EXERCISE INPUTS:
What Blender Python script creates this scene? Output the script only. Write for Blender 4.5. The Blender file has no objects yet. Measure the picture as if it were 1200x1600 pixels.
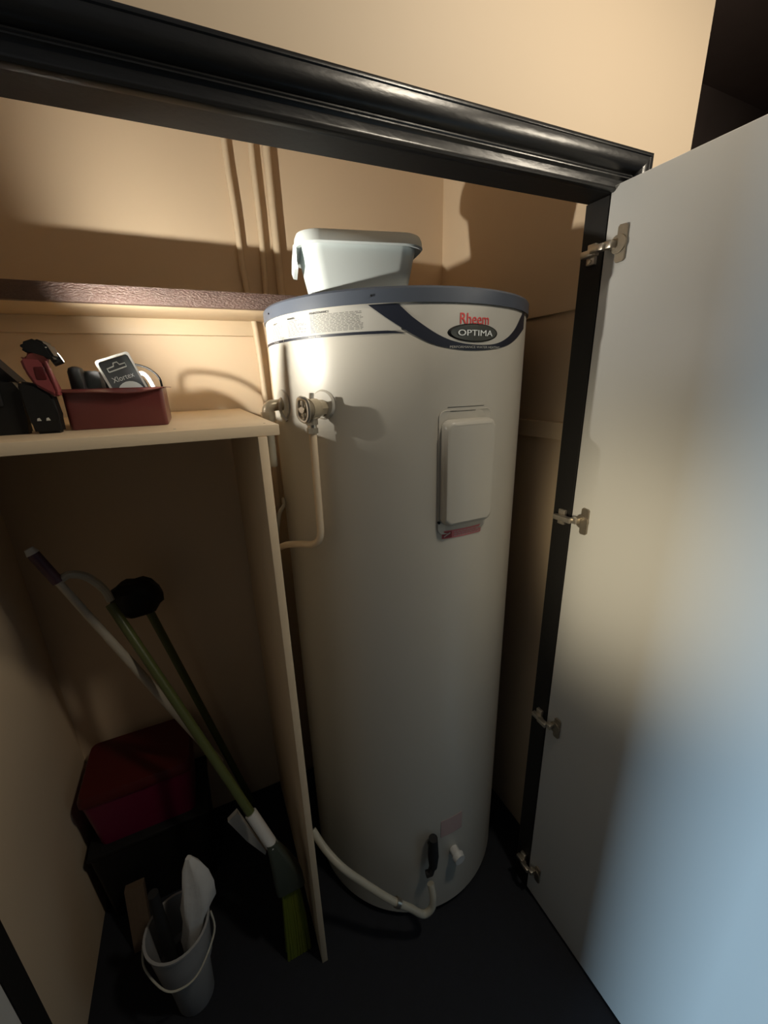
...
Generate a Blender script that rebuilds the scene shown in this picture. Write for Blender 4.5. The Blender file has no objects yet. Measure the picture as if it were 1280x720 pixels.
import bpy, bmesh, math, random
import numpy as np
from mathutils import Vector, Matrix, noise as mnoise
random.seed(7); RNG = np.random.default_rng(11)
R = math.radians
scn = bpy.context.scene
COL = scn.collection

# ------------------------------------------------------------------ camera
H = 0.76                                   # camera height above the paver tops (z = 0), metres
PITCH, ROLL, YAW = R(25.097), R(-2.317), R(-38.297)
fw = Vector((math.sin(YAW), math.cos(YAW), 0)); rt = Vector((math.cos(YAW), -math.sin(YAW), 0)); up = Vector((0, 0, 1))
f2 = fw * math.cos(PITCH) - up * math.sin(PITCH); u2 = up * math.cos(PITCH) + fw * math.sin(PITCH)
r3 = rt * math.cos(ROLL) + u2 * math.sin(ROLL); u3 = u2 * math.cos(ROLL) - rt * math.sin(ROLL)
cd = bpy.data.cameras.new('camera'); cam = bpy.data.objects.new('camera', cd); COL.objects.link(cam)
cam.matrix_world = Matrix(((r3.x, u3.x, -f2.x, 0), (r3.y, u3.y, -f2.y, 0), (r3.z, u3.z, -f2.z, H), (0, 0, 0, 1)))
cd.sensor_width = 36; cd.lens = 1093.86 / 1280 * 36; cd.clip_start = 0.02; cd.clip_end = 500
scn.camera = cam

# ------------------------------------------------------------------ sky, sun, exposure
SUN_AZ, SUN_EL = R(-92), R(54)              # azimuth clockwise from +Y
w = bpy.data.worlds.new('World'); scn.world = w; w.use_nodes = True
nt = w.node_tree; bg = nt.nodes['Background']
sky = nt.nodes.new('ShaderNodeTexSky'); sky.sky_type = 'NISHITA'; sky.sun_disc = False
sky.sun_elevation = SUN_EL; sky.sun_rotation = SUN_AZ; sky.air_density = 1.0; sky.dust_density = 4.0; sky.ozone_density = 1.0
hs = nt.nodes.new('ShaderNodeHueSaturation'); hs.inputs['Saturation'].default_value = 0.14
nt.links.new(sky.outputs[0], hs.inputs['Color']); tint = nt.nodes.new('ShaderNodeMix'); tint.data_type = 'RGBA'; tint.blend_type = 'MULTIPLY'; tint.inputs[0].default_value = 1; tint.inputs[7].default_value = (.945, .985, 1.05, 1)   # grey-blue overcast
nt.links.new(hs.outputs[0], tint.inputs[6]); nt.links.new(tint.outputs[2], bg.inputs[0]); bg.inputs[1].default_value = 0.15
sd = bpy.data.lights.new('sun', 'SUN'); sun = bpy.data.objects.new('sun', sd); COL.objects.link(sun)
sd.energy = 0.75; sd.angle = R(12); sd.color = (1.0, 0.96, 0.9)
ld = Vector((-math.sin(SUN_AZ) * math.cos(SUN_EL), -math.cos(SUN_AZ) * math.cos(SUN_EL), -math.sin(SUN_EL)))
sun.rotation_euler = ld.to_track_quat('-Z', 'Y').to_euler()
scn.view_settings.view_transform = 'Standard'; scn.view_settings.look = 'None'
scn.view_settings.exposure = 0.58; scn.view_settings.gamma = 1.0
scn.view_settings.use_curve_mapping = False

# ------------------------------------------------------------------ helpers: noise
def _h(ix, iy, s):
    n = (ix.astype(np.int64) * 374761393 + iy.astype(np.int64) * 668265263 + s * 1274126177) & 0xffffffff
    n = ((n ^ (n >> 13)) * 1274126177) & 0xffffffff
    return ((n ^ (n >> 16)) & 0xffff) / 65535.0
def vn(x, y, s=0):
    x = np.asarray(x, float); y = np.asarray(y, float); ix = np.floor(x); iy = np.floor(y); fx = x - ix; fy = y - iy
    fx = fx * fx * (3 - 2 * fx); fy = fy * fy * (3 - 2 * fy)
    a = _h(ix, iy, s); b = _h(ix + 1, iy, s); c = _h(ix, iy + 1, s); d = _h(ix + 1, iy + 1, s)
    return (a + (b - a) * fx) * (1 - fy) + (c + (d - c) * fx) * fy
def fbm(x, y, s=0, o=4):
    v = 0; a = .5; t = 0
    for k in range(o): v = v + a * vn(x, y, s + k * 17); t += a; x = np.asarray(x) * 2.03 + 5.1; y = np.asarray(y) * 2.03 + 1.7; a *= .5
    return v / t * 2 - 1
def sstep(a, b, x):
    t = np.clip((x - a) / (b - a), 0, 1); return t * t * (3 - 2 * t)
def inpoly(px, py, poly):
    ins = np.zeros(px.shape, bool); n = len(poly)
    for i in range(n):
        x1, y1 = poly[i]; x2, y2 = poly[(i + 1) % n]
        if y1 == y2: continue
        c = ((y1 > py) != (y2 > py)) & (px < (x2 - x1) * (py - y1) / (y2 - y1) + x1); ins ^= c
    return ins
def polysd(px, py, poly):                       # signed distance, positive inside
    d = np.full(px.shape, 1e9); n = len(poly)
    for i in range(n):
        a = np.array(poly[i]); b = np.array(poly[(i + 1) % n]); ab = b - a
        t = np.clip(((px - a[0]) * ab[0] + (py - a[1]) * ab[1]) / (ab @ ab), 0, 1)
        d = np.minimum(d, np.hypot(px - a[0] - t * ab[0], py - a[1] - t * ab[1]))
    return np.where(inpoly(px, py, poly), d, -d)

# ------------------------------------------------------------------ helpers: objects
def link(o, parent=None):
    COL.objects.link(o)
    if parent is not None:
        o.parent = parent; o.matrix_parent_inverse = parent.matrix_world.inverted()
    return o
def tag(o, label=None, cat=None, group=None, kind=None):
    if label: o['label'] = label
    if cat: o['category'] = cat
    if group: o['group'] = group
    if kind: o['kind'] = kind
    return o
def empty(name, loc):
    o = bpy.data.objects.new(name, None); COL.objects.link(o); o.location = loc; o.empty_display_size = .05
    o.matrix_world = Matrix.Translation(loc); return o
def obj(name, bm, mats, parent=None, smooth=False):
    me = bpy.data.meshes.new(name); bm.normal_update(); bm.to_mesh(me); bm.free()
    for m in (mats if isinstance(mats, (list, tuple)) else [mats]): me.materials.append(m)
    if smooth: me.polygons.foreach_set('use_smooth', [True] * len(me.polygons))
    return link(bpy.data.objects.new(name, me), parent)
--
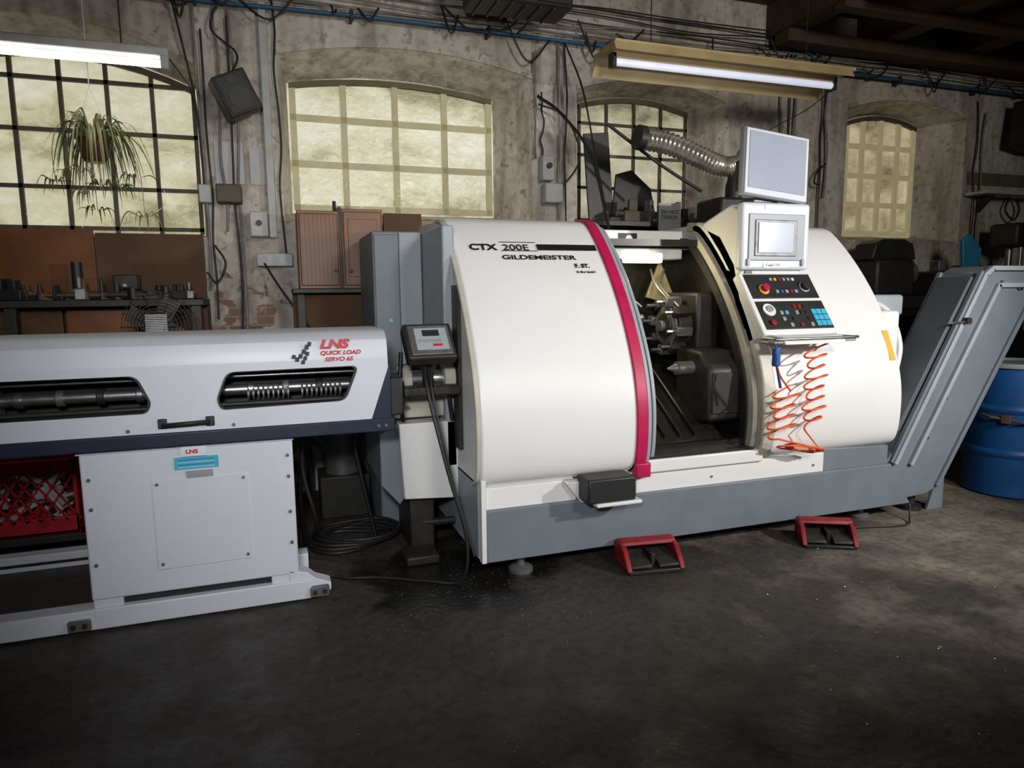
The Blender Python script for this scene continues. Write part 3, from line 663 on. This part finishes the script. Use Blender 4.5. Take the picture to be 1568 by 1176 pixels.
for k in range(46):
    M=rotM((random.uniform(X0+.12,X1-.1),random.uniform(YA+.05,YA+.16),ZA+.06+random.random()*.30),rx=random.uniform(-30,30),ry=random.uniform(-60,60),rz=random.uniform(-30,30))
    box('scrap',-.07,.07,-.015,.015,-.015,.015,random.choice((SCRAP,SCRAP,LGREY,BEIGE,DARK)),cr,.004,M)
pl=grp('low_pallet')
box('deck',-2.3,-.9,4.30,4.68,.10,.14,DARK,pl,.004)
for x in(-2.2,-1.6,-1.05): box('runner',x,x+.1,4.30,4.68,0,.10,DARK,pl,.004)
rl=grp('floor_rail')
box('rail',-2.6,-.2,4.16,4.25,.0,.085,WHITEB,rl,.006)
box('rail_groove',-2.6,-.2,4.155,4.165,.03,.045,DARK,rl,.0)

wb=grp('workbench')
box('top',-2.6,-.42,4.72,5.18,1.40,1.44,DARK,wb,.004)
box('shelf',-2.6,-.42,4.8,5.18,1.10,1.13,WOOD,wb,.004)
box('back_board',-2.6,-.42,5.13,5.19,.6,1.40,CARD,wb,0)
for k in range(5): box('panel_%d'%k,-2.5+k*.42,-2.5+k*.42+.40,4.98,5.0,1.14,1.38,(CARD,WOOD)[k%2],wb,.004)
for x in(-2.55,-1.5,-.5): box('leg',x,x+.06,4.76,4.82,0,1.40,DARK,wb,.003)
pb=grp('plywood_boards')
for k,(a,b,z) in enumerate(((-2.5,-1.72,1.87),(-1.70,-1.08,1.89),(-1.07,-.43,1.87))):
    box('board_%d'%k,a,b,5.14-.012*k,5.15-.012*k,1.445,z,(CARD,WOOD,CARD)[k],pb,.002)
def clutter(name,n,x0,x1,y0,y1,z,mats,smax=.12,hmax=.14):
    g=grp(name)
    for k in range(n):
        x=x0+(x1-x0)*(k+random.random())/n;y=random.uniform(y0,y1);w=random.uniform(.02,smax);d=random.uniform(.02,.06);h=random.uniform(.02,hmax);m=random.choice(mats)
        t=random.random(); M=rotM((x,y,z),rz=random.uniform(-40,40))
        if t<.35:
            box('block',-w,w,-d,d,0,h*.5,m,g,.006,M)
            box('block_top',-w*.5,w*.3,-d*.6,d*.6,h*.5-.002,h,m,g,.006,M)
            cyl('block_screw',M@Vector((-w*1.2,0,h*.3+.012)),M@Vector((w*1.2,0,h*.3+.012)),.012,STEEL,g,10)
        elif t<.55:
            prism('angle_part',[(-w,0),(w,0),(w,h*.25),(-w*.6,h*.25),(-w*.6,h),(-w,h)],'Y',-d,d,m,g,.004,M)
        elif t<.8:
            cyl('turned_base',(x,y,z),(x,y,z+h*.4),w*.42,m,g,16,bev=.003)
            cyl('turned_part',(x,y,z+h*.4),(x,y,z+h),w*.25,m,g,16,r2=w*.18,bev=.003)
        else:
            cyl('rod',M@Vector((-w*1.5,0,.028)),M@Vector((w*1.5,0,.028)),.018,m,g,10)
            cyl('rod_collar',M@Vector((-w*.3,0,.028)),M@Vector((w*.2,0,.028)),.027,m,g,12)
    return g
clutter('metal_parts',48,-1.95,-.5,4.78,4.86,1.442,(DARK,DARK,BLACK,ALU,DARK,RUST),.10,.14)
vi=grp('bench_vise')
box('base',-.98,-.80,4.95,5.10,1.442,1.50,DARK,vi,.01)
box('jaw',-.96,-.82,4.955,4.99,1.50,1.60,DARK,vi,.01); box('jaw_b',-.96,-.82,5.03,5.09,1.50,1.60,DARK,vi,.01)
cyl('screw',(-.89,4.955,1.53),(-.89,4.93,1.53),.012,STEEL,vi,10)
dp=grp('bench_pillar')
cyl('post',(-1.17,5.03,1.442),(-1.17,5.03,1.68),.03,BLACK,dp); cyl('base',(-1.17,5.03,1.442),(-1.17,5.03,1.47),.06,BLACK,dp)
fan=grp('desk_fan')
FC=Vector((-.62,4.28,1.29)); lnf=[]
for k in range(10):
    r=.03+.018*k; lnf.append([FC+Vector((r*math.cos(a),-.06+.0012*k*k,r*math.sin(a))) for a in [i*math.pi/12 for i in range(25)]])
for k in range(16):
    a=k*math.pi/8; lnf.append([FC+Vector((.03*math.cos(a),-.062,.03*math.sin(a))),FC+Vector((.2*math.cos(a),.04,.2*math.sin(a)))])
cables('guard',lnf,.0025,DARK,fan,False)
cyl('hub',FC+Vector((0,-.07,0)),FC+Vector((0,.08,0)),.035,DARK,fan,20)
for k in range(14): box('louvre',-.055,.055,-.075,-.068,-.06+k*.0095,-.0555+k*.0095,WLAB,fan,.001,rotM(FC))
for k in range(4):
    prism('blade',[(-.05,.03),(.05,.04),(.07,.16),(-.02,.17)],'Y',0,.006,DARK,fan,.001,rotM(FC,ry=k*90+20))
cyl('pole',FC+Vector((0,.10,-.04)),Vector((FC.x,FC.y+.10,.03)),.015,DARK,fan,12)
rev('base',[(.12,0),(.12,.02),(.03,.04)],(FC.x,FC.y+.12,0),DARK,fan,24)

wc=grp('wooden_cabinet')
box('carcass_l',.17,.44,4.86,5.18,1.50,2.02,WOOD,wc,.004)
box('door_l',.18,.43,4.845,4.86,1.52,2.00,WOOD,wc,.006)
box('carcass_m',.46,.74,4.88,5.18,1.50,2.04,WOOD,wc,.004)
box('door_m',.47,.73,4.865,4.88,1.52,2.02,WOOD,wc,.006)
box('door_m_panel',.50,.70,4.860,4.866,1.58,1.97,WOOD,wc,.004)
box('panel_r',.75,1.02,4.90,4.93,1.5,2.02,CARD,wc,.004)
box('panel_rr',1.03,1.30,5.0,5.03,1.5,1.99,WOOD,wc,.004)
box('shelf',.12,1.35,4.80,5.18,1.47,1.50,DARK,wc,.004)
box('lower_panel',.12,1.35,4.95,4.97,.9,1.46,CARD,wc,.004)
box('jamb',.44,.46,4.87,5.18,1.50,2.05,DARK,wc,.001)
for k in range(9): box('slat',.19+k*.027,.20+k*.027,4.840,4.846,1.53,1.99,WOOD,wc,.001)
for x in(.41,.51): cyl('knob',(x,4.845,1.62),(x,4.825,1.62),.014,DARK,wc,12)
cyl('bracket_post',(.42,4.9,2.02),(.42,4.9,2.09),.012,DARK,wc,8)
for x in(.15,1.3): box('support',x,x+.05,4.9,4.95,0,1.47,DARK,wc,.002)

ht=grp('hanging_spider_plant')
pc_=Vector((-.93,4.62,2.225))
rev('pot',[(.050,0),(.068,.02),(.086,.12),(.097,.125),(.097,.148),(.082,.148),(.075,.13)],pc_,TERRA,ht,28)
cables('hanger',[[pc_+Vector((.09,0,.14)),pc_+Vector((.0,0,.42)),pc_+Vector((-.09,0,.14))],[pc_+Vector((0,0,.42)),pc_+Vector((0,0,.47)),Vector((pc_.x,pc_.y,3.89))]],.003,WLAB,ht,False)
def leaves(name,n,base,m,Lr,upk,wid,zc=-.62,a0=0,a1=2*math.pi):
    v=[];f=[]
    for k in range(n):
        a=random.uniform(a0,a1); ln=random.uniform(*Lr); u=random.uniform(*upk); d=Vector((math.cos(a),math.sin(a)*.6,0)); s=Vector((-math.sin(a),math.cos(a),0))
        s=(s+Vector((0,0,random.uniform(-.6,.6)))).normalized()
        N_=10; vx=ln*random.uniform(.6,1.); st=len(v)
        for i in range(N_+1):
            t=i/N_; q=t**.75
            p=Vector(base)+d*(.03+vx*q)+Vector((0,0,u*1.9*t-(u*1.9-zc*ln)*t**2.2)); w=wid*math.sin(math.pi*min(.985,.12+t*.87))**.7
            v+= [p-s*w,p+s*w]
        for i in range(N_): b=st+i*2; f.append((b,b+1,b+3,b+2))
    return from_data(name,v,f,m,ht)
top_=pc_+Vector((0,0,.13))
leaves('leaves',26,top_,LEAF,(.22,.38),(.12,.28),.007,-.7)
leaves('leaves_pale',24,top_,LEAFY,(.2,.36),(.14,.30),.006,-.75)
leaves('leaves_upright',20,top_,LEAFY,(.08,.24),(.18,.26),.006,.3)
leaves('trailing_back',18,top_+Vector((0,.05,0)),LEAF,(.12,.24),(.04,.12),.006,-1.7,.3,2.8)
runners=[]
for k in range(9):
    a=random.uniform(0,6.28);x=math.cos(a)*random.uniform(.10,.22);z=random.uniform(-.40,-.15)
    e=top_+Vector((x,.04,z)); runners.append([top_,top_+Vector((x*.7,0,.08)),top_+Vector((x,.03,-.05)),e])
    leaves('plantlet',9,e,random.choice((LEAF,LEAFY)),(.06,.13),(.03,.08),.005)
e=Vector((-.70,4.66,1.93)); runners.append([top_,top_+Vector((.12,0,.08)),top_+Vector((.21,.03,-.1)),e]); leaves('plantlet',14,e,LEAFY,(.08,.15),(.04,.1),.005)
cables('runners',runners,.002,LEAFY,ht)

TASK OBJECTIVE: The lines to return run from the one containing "Generate a Blender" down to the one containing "scn.camera = cam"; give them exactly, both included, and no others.

OUTPUT BELOW:
Generate a Blender script that rebuilds the scene shown in this picture. Write for Blender 4.5. The Blender file has no objects yet. Measure the picture as if it were 1280x720 pixels.
import bpy, bmesh, math, random
import numpy as np
from mathutils import Vector, Matrix, noise as mnoise
random.seed(7); RNG = np.random.default_rng(11)
R = math.radians
scn = bpy.context.scene
COL = scn.collection

# ------------------------------------------------------------------ camera
H = 0.76                                   # camera height above the paver tops (z = 0), metres
PITCH, ROLL, YAW = R(25.097), R(-2.317), R(-38.297)
fw = Vector((math.sin(YAW), math.cos(YAW), 0)); rt = Vector((math.cos(YAW), -math.sin(YAW), 0)); up = Vector((0, 0, 1))
f2 = fw * math.cos(PITCH) - up * math.sin(PITCH); u2 = up * math.cos(PITCH) + fw * math.sin(PITCH)
r3 = rt * math.cos(ROLL) + u2 * math.sin(ROLL); u3 = u2 * math.cos(ROLL) - rt * math.sin(ROLL)
cd = bpy.data.cameras.new('camera'); cam = bpy.data.objects.new('camera', cd); COL.objects.link(cam)
cam.matrix_world = Matrix(((r3.x, u3.x, -f2.x, 0), (r3.y, u3.y, -f2.y, 0), (r3.z, u3.z, -f2.z, H), (0, 0, 0, 1)))
cd.sensor_width = 36; cd.lens = 1093.86 / 1280 * 36; cd.clip_start = 0.02; cd.clip_end = 500
scn.camera = cam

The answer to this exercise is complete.